Everyone has a certain process they use for writing. I’m not much of a planner; I’m very character driven, and usually let my characters drive the story instead of allowing the plot to drive them. Great for getting through first drafts quickly, but not so great for creating stories that have well-crafted plots.

In my recent rewriting of my trilogy, I’ve compiled all of the major plot points that came up in each first, very character-driven drafts. I’ve refined the plot devices, changed how certain events come to be, expanded parts, shortened others. I’ve made countless notes, living outlines, Scrivener projects, and story vomited to friends and family alike, whenever the urge struck.

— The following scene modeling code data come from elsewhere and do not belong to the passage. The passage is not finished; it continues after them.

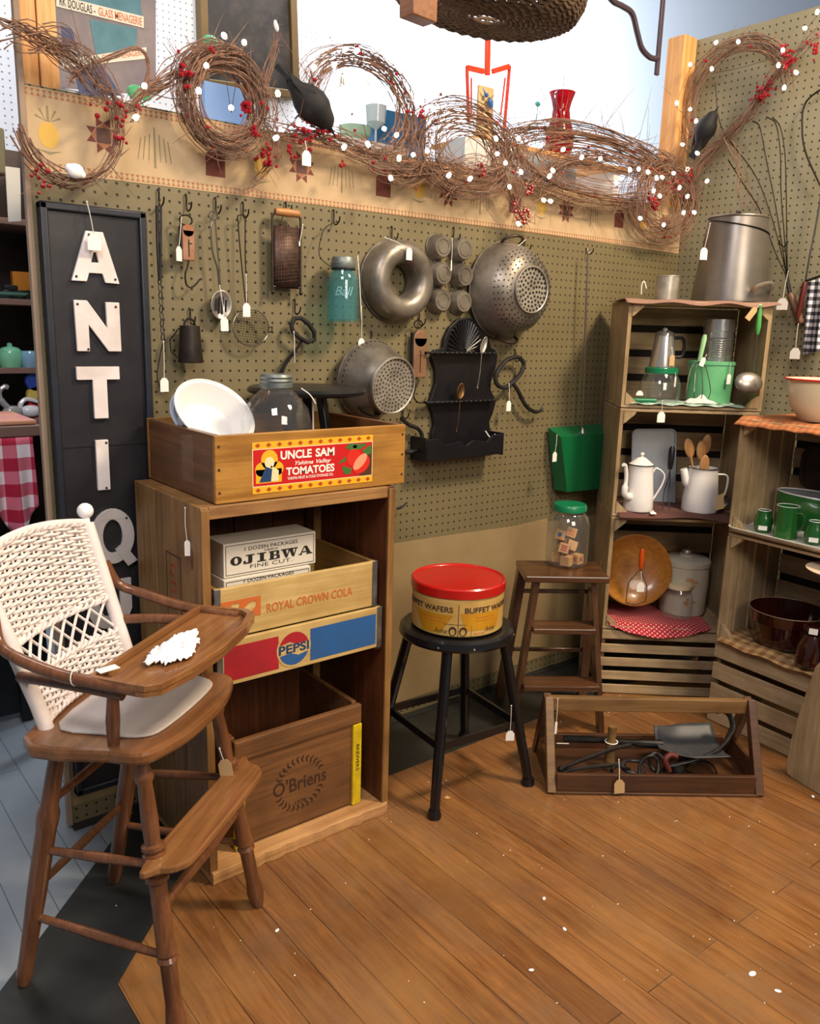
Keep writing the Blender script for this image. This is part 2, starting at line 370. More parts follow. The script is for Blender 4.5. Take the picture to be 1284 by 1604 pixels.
m_green = MAT('green_glaze', '1E5A24', 0.2, coat=0.4); m_grnh = MAT('green_wood_handle', '4E9A50', 0.3)
m_cream = MAT('cream_enamel', 'E4D2AE', 0.3, coat=0.2); m_redrim = MAT('red_enamel_rim', 'C02A1C', 0.3)
m_brownglz = MAT('brown_glaze', '220A06', 0.12, col2='340F08', nscale=6, coat=0.6)
m_greytray = MAT('slate_enamel_tray', 'A4AAB0', 0.35, col2='949AA0', nscale=5); m_bowl = WOOD('amber_wood_bowl', 'A8722E', '92591E', 'x', '7C4416', rough=0.3, coat=0.3)
m_orangeh = MAT('orange_handle', 'C0480E', 0.25, coat=0.4); m_crock = MAT('beige_canister', 'C0B8A2', 0.35, col2='B4AC96', nscale=8)
m_spoonw = WOOD('wooden_spoon', 'AC8050', '926638', 'z', rough=0.5)
m_twig = MAT('grapevine_twig', '684E42', 0.85, col2='8A705E', nscale=40); m_twigL = MAT('pale_grapevine_twig', '9A7258', 0.85, col2='6C4C3C', nscale=40); m_berry = MAT('red_berry', '8E1420', 0.3)
m_bulb = MAT('lit_bulb', 'FFF2DC', 0.3, emit='FFE8C8', estr=18.0)
m_cord = MAT('brown_light_cord', '4A3428', 0.6)
m_bird = MAT('black_feather', '101012', 0.7, bump=0.5, bscale=80)
m_basket = MAT('basket_willow', '4A3A2C', 0.8, col2='6A5540', nscale=40)
m_dkwood = WOOD('dark_shelf_wood', '3A2620', '2A1A16', 'x', rough=0.5); m_pink = MAT('pinkish_shelf_edge', '7E6458', 0.6)
def CHECK(name, c1, c2, c12, scale, u=0, v=1):
    m, nt, b = newmat(name); L = nt.links
    tc = nd(nt, 'ShaderNodeTexCoord'); sp = nd(nt, 'ShaderNodeSeparateXYZ'); L.new(tc.outputs['Object'], sp.inputs[0])
    def st(o):
        a = nd(nt, 'ShaderNodeMath', operation='MULTIPLY'); L.new(o, a.inputs[0]); a.inputs[1].default_value = scale
        f = nd(nt, 'ShaderNodeMath', operation='FRACT'); L.new(a.outputs[0], f.inputs[0])
        g = nd(nt, 'ShaderNodeMath', operation='GREATER_THAN'); L.new(f.outputs[0], g.inputs[0]); g.inputs[1].default_value = 0.5
        return g.outputs[0]
    ad = nd(nt, 'ShaderNodeMath', operation='ADD'); L.new(st(sp.outputs[u]), ad.inputs[0]); L.new(st(sp.outputs[v]), ad.inputs[1])
    dv = nd(nt, 'ShaderNodeMath', operation='DIVIDE'); L.new(ad.outputs[0], dv.inputs[0]); dv.inputs[1].default_value = 2.0
    r = ramp(nt, [(0.0, c1), (0.5, c12), (1.0, c2)]); r.color_ramp.interpolation = 'CONSTANT'; r.color_ramp.elements[1].position = 0.3; r.color_ramp.elements[2].position = 0.8
    L.new(dv.outputs[0], r.inputs['Fac']); L.new(r.outputs['Color'], b.inputs['Base Color']); b.inputs['Roughness'].default_value = 0.9
    return m
m_ging_r = CHECK('red_gingham', 'EDE4E6', 'A81838', 'D06C80', 14, 0, 2)
m_ging_b = CHECK('black_gingham', 'E8E8EC', '14141C', '70707A', 40, 1, 2)
m_plaid = CHECK('tan_plaid', 'B89460', '7A5430', '98744A', 28, 0, 1)
m_ostripe = CHECK('orange_striped_cloth', 'B27444', '955530', 'A4653A', 45, 0, 1)
def DOTS(name, base, dot):
    m, nt, b = newmat(name); L = nt.links
    tc = nd(nt, 'ShaderNodeTexCoord'); vo = nd(nt, 'ShaderNodeTexVoronoi', Scale=78.0, Randomness=0.0); vo.voronoi_dimensions = '2D'; L.new(tc.outputs['Object'], vo.inputs['Vector'])
    r = ramp(nt, [(0.22, dot), (0.3, base)]); L.new(vo.outputs['Distance'], r.inputs['Fac']); L.new(r.outputs['Color'], b.inputs['Base Color']); b.inputs['Roughness'].default_value = 0.9
    return m
m_reddot = DOTS('red_dotted_cloth', 'A81C2C', 'E0B0A8')
m_pinkcl = MAT('dusty_pink_cloth', '8C6C5C', 0.95, bump=0.3, bscale=200); m_browncl = MAT('maroon_brown_cloth', '5A3A34', 0.95)
m_doily = MAT('green_white_doily', '6E9A80', 0.9, col2='C8D4CC', nscale=60); m_whitecl = MAT('white_napkin', 'D8D6CC', 0.9)
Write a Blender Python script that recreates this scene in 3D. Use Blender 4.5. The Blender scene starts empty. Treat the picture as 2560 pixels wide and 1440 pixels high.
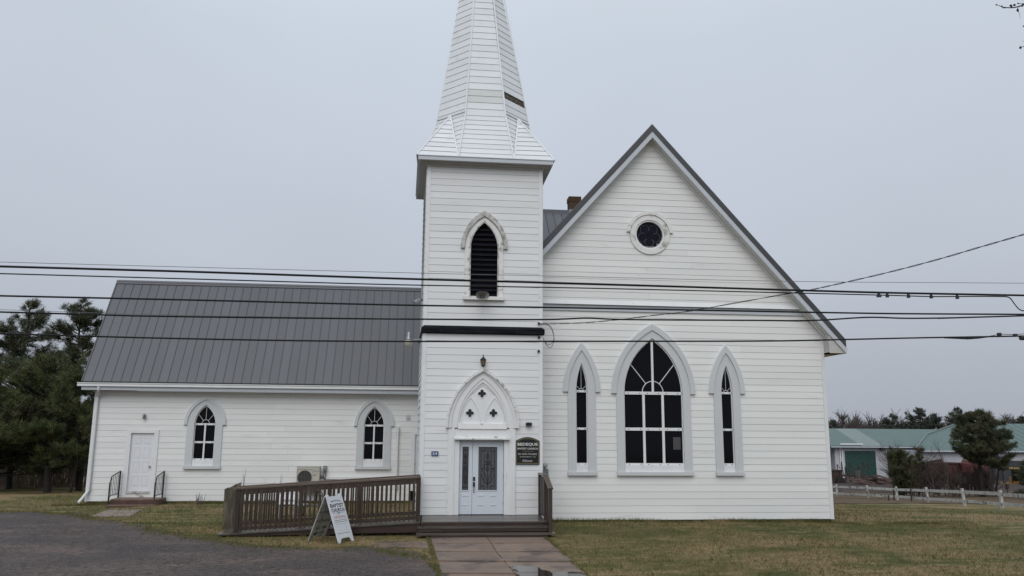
import bpy, math, random
import numpy as np
from mathutils import Vector, Matrix, noise as mnoise
R = random.Random(11)
S = bpy.context.scene
COL = S.collection

# ------------------------------------------------------------------ camera
CAMZ = 2.8
F = 2000.0
def _axes():
    Z = np.array([78, -11050, F], float); Z /= np.linalg.norm(Z)
    xv = 18720.0
    y = -(Z[0]*xv + Z[2]*F)/Z[1]
    X = np.array([xv, y, F]); X /= np.linalg.norm(X)
    return X, np.cross(Z, X), Z
AX, AY, AZ = _axes()
cam_d = bpy.data.cameras.new('camera'); cam = bpy.data.objects.new('camera', cam_d); COL.objects.link(cam)
M = Matrix(((AX[0], -AX[1], -AX[2], 0), (AY[0], -AY[1], -AY[2], 0), (AZ[0], -AZ[1], -AZ[2], CAMZ), (0, 0, 0, 1)))
cam.matrix_world = M
cam_d.sensor_width = 36; cam_d.lens = F/2560*36; cam_d.clip_end = 3000; cam_d.clip_start = .05
S.camera = cam

# ------------------------------------------------------------------ light
SUN_EL, SUN_AZ = math.radians(40), math.radians(196)      # azimuth clockwise from +Y
w = bpy.data.worlds.new('World'); S.world = w; w.use_nodes = True
nt = w.node_tree; nt.nodes.clear()
def wn(t, **k):
    n = nt.nodes.new(t)
    for a, b in k.items(): setattr(n, a, b)
    return n
tc = wn('ShaderNodeTexCoord'); sep = wn('ShaderNodeSeparateXYZ'); nt.links.new(tc.outputs['Generated'], sep.inputs[0])
ramp = wn('ShaderNodeValToRGB'); nt.links.new(sep.outputs['Z'], ramp.inputs[0])
cr = ramp.color_ramp
cr.elements[0].position = 0.0; cr.elements[0].color = (.415, .45, .51, 1)
cr.elements[1].position = 1.0; cr.elements[1].color = (.86, .93, 1.0, 1)
for p, c in ((.08, (.440, .480, .545)), (.20, (.515, .565, .65)), (.45, (.57, .635, .72)), (.7, (.74, .81, .9))):
    e = cr.elements.new(p); e.color = (*c, 1)
nz = wn('ShaderNodeTexNoise'); nz.inputs['Scale'].default_value = 1.6; nz.inputs['Detail'].default_value = 3
nt.links.new(tc.outputs['Generated'], nz.inputs['Vector'])
mr = wn('ShaderNodeMapRange'); mr.inputs['To Min'].default_value = .94*10; mr.inputs['To Max'].default_value = 1.06*10
mr.inputs['From Min'].default_value = .3; mr.inputs['From Max'].default_value = .7
nt.links.new(nz.outputs['Fac'], mr.inputs['Value'])
mul = wn('ShaderNodeVectorMath', operation='SCALE'); nt.links.new(ramp.outputs[0], mul.inputs[0]); nt.links.new(mr.outputs[0], mul.inputs['Scale'])
sky = wn('ShaderNodeTexSky', sky_type='NISHITA'); sky.sun_disc = False; sky.sun_elevation = SUN_EL; sky.sun_rotation = SUN_AZ; sky.dust_density = 5; sky.air_density = 2
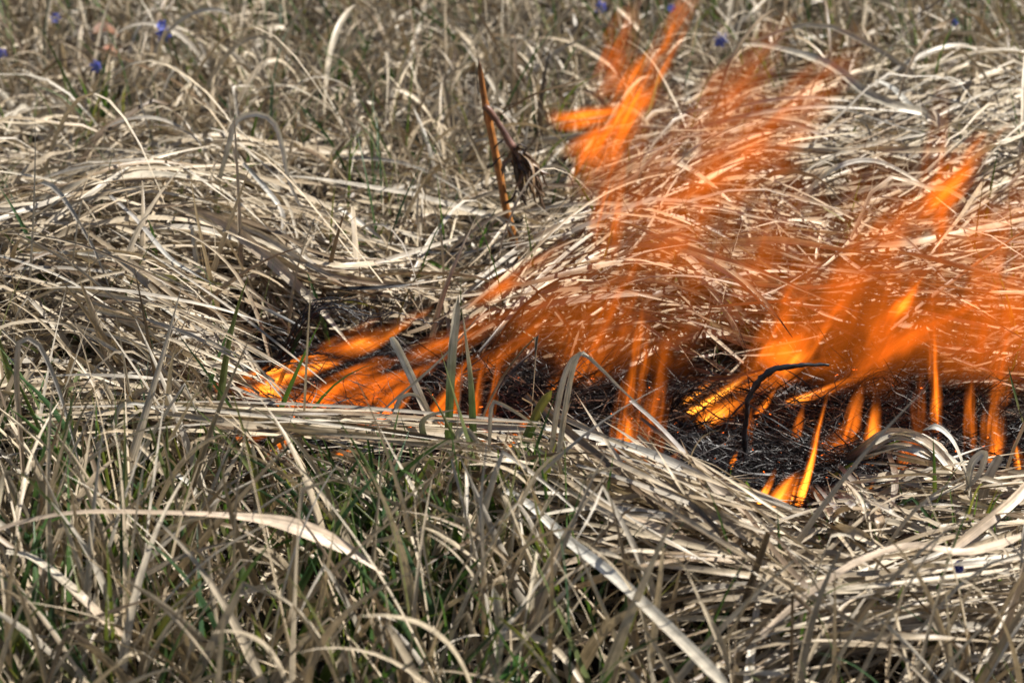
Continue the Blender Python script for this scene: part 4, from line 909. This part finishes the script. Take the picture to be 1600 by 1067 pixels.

I want the strongest trilogy possible. I want things to stay as true to my vision as possible, and to my characters as possible, and let them live through the words I put on the page. I want to do their world justice, want to paint a picture of it in the mind’s eyes for the all of 10 people who may one day read it.

This is my baby. My pet project. Jazz and Savin are parts of me. So are Mitchel, Mari, Ryin, Jordine, Ravi — they’re all important to me, and they deserve to have the best damn story I can ever tell. But I also know that this set of rewrites? They’re going to be the last. I can play in this world forever, come up with various back story pieces and even expand on the worlds of Hooba, Mirk, and the colony Asmeos, if I gave myself the chance.

And one day, I will. I will, but I need to tell Jazz and Savin’s story first. Because ultimately, the Trilogy is about them, about their relationship, how it starts, how it progresses, how it falls, and how it almost, almost pieces itself back together. There just isn’t enough time for them to. Not with the horrible things Savin does partway through Gray Morning, things that ultimately drive Jazz away and into the arms of another man. It’s hard, reconciling what I see and hear and having to commit it to paper.

I’ve been doing part of the Gray Morning rewrite because it began speaking to me. I hadn’t yet figured out a lot of the changes I wanted to make, except to this one sequence of events. It’s resulting in a stronger character arc — in the sense that Savin’s downward spiral is both way more believable AND way worse than it was before.

I saw him push Jazz up against a wall. I saw him essentially sexually assault his own husband, clearly with the intent to take it a step further. It doesn’t get that far, because Jazz fights back, and Jazz’s physical retaliation is startling enough to snap Savin partially back to reality. But it was a sequence of events I very clearly saw.

I hear dialogue all the time. It’s not always right, but the gist of it usually is. But things I see? They’re right. Always. There are people who say that they hear their characters speak to them — I definitely do. But when I see the events playing out in my head like a movie? Gospel fucking truth.

So when I clearly saw what Savin did (and how Jazz retaliated — with an eventual punch to the face), I mourned. How the hell am I going to make Savin anywhere near remotely redeemable? Then I realized probably not. With the way Gray Morning pans out, there’s really just no way. Jazz will have moved on but will still have to come back — all in an effort to warn Savin of the Resistance being involved right underneath his nose. But there still will be hard feelings between them, and I think maybe Jazz works his way towards forgiving him for what he’s done, but them salvaging their relationship? Not likely.

I’ve posted snippets taking place both before and after The Assault (as I’ve termed the event in my head). I haven’t posted anything from the actual assault just yet because it pains me to have to admit that this happened, that this is a thing, that it’s canon, that Savin really can BE that awful.

Instead of my daily report tonight, I will post it. I have to own this sequence of events, and accept that my characters, even the ones I love and have loved for years, can do awful, terrible things.